The offense remains a priority, but Chicago’s best path to contention might start on the mound. Their rotation was good enough to get them to October — just not deep enough to win there. That’s why heads turned when reports surfaced of a possible reunion with former top prospect and ex–White Sox ace Dylan Cease.
Jim Bowden tabbed the Cubs as a potential fit for cease in his Top 50 free agents column. And according to Bruce Levine, the Cubs are expected to pursue Cease in free agency. But what kind of fit would this actually be?
Dylan Cease has been everything from a Cy Young contender to a struggling mid-rotation arm over the course of his big-league career.
After being traded by the Cubs to the White Sox in the 2017 José Quintana deal, Cease debuted in 2019 and gradually developed into one of the American League’s most electric arms. His 2022 season remains the high point — a 14–8 record, 2.20 ERA, and 6.4 WAR that led the league, culminating in a second-place finish for the AL Cy Young Award.
He took a step back in 2023 with the White Sox but rebounded nicely after being dealt to San Diego. With the Padres, Cease went 14–11 with a 3.47 ERA and 224 strikeouts across an MLB-leading 33 starts. He’s the only pitcher in baseball to make 32 or more starts in each of the last five seasons — a rare mark of durability.
2025 wasn’t his best year statistically. His control wavered again, leading to a 1.32 WHIP and 4.55 ERA. Still, he punched out 215 batters — and dominated the Cubs when it mattered most, throwing 3.2 shutout innings with five strikeouts against them in Game 2 of the NL Wild Card Series.
Even when Cease isn’t at his peak, his stuff is overpowering enough to change a game — the kind of arsenal built for October. That’s something the Cubs’ current rotation, talented as it is, doesn’t quite have.
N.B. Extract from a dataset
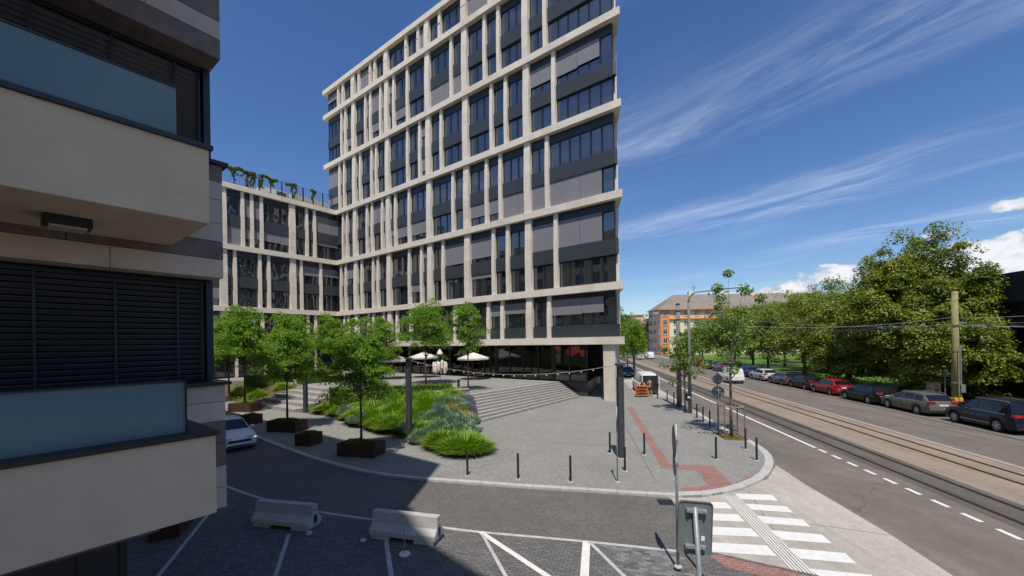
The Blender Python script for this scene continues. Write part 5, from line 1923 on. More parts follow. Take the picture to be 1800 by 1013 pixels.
# right mast with pipes
t = thing('overhead_mast', 'yellow-green mast with cable pipes behind the bronze estate car', 'mast', (30.9, 28.2, .13), R(-9))
MB().tube([(0, 0, 0), (0, 0, 4.3), (0, 0, 8.35)], [.23, .20, .16], 14).build('pole', 'wood_pole', t, smooth=True)
MB().tube([(.27, -.05, .4), (.27, -.05, 4.6)], .045, 8).build('cable_pipe', 'galvanised', t)
MB().tube([(-.02, -.26, .4), (-.02, -.24, 4.3)], .04, 8).build('cable_pipe', 'wood_pole', t)
MB().box(.18, .46, -.18, .02, 1.3, 1.85).build('switch_box', 'galvanised', t, bevel=.02)
MB().box(-.26, .26, -.26, .26, 0, .95).build('yellow_base', 'yellow_paint', t, bevel=.05)
for z in (2.0, 4.2, 6.0):
    MB().lathe([(.235, -.04), (.235, .04)], 12).build('clamp', 'galvanised', t, loc=(0, 0, z))
MB().box(-.1, .7, -.05, .05, 6.1, 6.2).build('bracket', 'galvanised', t)
mx, my = 30.9, 28.2


def wire(lab, p, q, sag, r_=.009):
    p, q = Vector(p), Vector(q)
    pts = []
    for k in range(17):
        t_ = k / 16
        v = p.lerp(q, t_)
        v.z -= sag * 4 * t_ * (1 - t_)
        pts.append(tuple(v - p))
    o = MB().tube(pts, r_, 5).build('overhead_wire', 'galvanised', None, loc=tuple(p))
    tag(o, lab, 'wire', 'overhead wires')


wire('span wire from the lamp mast to the yellow-green mast', (12.8, 29.2, 7.4), (mx, my, 6.2), .55)
wire('lower span wire from the dark mast to the yellow-green mast', (13.2, 32.1, 7.0), (mx, my, 6.7), .7)
x0, y0 = st(12.96, -10)
x1, y1 = st(12.96, 180)
wire('contact wire over the near tram track', (x0, y0, 5.75), (x1, y1, 5.75), 0.0, .007)
x0, y0 = st(16.26, -10)
x1, y1 = st(16.26, 180)
wire('contact wire over the far tram track', (x0, y0, 5.75), (x1, y1, 5.75), 0.0, .007)
wire('feeder wire running from the yellow-green mast off to the right', (mx, my, 6.6), (44, 10, 7.4), .3, .010)
wire('second feeder wire leaving the yellow-green mast low to the right', (mx, my, 6.1), (46, 12, 5.6), .3, .010)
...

Even coming off a down season, Cease’s representation — led by Scott Boras — guarantees he won’t come cheap.
Over the last five years, Cease has averaged more than 220 strikeouts per season with a 3.72 ERA. Those are the numbers his market will reflect, not one inflated season ERA.
Spotrac projects his market value at seven years, $185 million — roughly $26 million per year. Bowden’s projection was even steeper: six years, $187 million, or over $31 million annually.
That’s a hefty price, but it’s the going rate for a durable, high-strikeout starter who can post a sub-4.00 ERA and take the ball 32 times a year. The Cubs have the money to spend — and a rotation that might be one ace short of being truly elite.
With Justin Steele, Cade Horton, Shota Imanaga, Matthew Boyd, and Jameson Taillon already in the mix, Chicago doesn’t need to overhaul the staff. They just need one big swing — a difference-maker who can start a deciding game of a playoff series.
On paper, Cease would be a luxury signing. But this is the offseason to splurge.
Could the Cubs roll into 2026 with a rotation of Steele, Horton, Imanaga, Boyd, and Taillon? Absolutely. Would that group be good enough to win 90 games and make the playoffs again? Probably.
But if the goal is more than another Wild Card berth, this is where you upgrade. The Dodgers, Brewers, and Phillies all have frontline arms they can trust in October. The Cubs need one too.
Cease, Framber Valdez, or Ranger Suárez — any of them would represent the kind of “over-the-top” move that turns a playoff team into a contender. And after the injuries and late-season fatigue that plagued the 2025 rotation, Chicago could use that depth and reliability.
It just feels right.
Cease will be 30 on Opening Day, entering the prime of his career — and it would be poetic for that stretch to happen back in a Cubs uniform.
Steele, Imanaga, and Boyd give Chicago a lefty-heavy staff. Cease is the electric right-hander that perfectly balances the rotation. And the fact that the Cubs are already linked to him before free agency officially opens suggests Jed Hoyer might be gearing up for a serious pursuit.
Prediction: I love the fit. I think it happens. I'll say six years and $186 million.